Repeat, please, only the lines from the top of the data down to the line with "6).build('roof_vent', BLACKI, fg)"; include both of those lines.

Information provided —
^^^^^^^^^^^^^^^^

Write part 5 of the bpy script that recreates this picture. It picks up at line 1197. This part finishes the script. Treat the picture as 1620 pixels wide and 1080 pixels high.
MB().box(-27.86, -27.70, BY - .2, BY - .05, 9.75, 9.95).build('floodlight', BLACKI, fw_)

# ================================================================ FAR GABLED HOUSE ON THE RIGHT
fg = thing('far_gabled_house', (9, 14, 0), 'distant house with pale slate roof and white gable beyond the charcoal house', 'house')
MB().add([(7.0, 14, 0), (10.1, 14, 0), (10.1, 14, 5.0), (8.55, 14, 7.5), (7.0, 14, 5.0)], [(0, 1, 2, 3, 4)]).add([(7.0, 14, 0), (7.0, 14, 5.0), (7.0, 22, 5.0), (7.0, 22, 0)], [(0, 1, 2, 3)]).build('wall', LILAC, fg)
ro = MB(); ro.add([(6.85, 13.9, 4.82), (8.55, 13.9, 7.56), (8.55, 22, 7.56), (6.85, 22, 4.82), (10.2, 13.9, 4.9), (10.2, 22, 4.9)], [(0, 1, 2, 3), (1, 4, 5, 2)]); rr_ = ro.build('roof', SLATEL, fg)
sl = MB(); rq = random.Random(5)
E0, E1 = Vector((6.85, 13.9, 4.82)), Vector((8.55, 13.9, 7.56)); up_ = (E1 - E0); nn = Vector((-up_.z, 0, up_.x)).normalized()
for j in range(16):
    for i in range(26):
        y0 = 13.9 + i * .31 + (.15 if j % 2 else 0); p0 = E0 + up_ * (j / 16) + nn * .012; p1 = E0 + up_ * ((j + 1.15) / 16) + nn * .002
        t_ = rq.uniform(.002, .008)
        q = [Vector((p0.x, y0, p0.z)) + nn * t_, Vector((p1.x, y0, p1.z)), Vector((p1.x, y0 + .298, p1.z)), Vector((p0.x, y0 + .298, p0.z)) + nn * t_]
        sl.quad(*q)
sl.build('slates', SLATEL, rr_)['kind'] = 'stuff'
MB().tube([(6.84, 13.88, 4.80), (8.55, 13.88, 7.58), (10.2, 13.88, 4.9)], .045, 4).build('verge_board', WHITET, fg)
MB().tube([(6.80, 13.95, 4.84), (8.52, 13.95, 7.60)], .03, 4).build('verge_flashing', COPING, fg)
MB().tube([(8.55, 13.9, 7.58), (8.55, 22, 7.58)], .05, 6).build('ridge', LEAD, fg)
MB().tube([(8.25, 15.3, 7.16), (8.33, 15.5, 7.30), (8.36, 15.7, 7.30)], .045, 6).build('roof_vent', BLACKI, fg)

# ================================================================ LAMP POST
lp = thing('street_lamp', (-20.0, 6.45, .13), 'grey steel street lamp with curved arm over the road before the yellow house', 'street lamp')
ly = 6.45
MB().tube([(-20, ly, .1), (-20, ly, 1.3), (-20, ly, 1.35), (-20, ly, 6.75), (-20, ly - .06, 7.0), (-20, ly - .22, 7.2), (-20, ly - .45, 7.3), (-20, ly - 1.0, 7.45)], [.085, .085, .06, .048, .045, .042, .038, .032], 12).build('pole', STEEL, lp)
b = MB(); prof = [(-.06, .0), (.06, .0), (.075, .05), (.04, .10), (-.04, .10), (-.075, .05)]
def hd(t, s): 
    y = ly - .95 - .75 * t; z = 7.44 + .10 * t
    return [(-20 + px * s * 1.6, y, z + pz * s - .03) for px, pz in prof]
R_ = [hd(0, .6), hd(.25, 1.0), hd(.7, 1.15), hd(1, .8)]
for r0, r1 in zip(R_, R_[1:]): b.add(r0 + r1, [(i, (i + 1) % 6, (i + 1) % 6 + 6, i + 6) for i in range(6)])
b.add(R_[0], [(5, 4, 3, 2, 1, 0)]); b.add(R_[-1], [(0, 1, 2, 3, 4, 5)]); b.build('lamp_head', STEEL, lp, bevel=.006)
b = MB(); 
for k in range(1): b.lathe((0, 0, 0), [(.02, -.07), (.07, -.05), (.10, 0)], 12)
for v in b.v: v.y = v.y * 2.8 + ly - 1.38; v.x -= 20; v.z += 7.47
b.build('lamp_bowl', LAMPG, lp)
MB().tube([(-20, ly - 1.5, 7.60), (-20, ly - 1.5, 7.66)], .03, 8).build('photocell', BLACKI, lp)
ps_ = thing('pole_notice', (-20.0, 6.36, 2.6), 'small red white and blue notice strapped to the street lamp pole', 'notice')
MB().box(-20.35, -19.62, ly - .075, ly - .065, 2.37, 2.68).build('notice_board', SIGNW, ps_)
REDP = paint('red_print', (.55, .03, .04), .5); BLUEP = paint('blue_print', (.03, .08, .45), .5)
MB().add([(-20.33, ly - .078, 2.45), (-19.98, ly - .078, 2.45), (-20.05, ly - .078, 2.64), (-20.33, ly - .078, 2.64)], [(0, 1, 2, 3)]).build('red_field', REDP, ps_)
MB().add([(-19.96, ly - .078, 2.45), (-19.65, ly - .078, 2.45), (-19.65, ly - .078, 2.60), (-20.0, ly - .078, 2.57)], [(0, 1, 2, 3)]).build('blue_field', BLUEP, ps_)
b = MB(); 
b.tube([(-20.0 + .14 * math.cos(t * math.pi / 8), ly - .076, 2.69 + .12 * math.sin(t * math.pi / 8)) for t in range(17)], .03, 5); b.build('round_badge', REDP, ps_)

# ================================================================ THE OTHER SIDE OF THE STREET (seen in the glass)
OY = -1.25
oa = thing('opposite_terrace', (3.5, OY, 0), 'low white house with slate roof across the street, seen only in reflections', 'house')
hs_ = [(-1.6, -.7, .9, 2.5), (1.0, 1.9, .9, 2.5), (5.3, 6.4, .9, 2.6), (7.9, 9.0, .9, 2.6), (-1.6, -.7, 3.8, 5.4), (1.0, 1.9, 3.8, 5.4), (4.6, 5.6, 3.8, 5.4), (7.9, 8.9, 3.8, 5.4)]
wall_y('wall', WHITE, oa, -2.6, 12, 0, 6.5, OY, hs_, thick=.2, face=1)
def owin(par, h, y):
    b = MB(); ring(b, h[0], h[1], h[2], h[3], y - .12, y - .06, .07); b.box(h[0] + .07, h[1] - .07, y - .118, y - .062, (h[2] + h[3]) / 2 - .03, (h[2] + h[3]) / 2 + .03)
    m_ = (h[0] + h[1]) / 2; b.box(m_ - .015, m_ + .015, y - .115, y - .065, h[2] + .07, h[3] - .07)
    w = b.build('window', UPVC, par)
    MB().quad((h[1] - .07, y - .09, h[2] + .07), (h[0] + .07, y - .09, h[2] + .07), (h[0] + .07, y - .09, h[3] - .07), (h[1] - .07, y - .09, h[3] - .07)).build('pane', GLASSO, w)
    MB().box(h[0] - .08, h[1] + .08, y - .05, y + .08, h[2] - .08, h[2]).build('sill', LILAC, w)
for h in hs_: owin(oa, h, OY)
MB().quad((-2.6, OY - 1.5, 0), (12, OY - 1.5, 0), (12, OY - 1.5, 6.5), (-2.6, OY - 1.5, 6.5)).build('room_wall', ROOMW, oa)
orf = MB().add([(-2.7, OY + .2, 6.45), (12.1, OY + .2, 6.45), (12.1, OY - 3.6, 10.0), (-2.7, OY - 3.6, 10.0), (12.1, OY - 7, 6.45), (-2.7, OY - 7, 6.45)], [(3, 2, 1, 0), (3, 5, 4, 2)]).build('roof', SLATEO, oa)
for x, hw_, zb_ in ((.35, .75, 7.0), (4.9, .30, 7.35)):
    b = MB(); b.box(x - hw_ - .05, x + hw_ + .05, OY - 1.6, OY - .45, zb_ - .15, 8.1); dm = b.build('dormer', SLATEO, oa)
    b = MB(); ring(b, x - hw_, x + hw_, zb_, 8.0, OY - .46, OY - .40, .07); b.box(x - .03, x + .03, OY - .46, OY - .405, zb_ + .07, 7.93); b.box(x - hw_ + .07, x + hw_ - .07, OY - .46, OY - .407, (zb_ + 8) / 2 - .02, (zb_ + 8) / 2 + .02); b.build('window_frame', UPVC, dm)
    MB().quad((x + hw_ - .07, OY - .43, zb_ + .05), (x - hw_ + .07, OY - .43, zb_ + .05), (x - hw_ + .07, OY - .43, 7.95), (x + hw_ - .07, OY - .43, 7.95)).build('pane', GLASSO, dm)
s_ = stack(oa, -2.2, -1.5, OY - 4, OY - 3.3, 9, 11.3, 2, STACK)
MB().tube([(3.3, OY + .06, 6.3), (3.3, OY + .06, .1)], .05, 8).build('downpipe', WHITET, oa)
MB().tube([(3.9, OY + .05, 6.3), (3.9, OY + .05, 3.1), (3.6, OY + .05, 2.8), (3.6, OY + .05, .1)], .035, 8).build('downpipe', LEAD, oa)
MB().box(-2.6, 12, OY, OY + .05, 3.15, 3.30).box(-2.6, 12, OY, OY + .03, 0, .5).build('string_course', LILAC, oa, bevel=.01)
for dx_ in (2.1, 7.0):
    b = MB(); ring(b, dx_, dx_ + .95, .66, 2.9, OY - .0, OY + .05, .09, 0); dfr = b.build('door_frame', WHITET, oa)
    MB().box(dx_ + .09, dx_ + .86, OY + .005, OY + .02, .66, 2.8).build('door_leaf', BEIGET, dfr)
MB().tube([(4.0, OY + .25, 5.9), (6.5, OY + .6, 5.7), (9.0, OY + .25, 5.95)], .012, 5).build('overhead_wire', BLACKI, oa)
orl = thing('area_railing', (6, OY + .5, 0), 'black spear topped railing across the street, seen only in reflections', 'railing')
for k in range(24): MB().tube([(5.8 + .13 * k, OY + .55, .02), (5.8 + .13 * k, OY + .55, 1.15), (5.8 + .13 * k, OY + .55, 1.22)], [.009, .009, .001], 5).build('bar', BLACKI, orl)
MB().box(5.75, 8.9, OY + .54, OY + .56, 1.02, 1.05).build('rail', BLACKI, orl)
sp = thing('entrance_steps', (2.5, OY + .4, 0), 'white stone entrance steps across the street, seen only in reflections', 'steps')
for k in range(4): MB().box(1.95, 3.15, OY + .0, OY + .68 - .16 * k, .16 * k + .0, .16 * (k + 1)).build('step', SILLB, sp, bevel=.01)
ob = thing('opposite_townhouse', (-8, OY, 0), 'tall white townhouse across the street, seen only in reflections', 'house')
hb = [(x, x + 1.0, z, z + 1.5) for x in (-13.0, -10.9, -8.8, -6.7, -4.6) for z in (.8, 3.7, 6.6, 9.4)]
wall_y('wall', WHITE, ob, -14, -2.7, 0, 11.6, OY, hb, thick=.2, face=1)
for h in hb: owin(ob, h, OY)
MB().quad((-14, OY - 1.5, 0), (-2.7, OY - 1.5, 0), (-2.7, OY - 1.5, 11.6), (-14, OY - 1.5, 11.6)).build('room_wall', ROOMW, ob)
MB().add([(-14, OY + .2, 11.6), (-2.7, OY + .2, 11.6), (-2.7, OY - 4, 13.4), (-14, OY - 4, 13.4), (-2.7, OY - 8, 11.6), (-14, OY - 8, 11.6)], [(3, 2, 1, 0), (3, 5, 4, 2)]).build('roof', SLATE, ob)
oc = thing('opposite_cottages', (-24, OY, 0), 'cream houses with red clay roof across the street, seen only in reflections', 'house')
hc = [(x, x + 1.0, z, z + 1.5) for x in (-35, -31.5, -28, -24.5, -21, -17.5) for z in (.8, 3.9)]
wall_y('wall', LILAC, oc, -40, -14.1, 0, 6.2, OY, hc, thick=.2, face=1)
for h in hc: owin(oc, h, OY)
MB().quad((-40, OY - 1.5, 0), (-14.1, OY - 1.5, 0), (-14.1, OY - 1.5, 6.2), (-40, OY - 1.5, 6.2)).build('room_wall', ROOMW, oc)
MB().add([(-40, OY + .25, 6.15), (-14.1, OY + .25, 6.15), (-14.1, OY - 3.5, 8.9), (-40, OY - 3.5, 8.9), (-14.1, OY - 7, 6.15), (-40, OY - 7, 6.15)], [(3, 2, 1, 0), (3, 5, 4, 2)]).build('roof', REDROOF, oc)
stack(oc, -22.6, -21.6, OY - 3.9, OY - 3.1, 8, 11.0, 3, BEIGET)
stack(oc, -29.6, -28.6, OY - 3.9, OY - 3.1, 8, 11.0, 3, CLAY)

^^^^^^^^^^^^^^^^

Completed exercise —
Write part 5 of the bpy script that recreates this picture. It picks up at line 1197. This part finishes the script. Treat the picture as 1620 pixels wide and 1080 pixels high.
MB().box(-27.86, -27.70, BY - .2, BY - .05, 9.75, 9.95).build('floodlight', BLACKI, fw_)

# ================================================================ FAR GABLED HOUSE ON THE RIGHT
fg = thing('far_gabled_house', (9, 14, 0), 'distant house with pale slate roof and white gable beyond the charcoal house', 'house')
MB().add([(7.0, 14, 0), (10.1, 14, 0), (10.1, 14, 5.0), (8.55, 14, 7.5), (7.0, 14, 5.0)], [(0, 1, 2, 3, 4)]).add([(7.0, 14, 0), (7.0, 14, 5.0), (7.0, 22, 5.0), (7.0, 22, 0)], [(0, 1, 2, 3)]).build('wall', LILAC, fg)
ro = MB(); ro.add([(6.85, 13.9, 4.82), (8.55, 13.9, 7.56), (8.55, 22, 7.56), (6.85, 22, 4.82), (10.2, 13.9, 4.9), (10.2, 22, 4.9)], [(0, 1, 2, 3), (1, 4, 5, 2)]); rr_ = ro.build('roof', SLATEL, fg)
sl = MB(); rq = random.Random(5)
E0, E1 = Vector((6.85, 13.9, 4.82)), Vector((8.55, 13.9, 7.56)); up_ = (E1 - E0); nn = Vector((-up_.z, 0, up_.x)).normalized()
for j in range(16):
    for i in range(26):
        y0 = 13.9 + i * .31 + (.15 if j % 2 else 0); p0 = E0 + up_ * (j / 16) + nn * .012; p1 = E0 + up_ * ((j + 1.15) / 16) + nn * .002
        t_ = rq.uniform(.002, .008)
        q = [Vector((p0.x, y0, p0.z)) + nn * t_, Vector((p1.x, y0, p1.z)), Vector((p1.x, y0 + .298, p1.z)), Vector((p0.x, y0 + .298, p0.z)) + nn * t_]
        sl.quad(*q)
sl.build('slates', SLATEL, rr_)['kind'] = 'stuff'
MB().tube([(6.84, 13.88, 4.80), (8.55, 13.88, 7.58), (10.2, 13.88, 4.9)], .045, 4).build('verge_board', WHITET, fg)
MB().tube([(6.80, 13.95, 4.84), (8.52, 13.95, 7.60)], .03, 4).build('verge_flashing', COPING, fg)
MB().tube([(8.55, 13.9, 7.58), (8.55, 22, 7.58)], .05, 6).build('ridge', LEAD, fg)
MB().tube([(8.25, 15.3, 7.16), (8.33, 15.5, 7.30), (8.36, 15.7, 7.30)], .045, 6).build('roof_vent', BLACKI, fg)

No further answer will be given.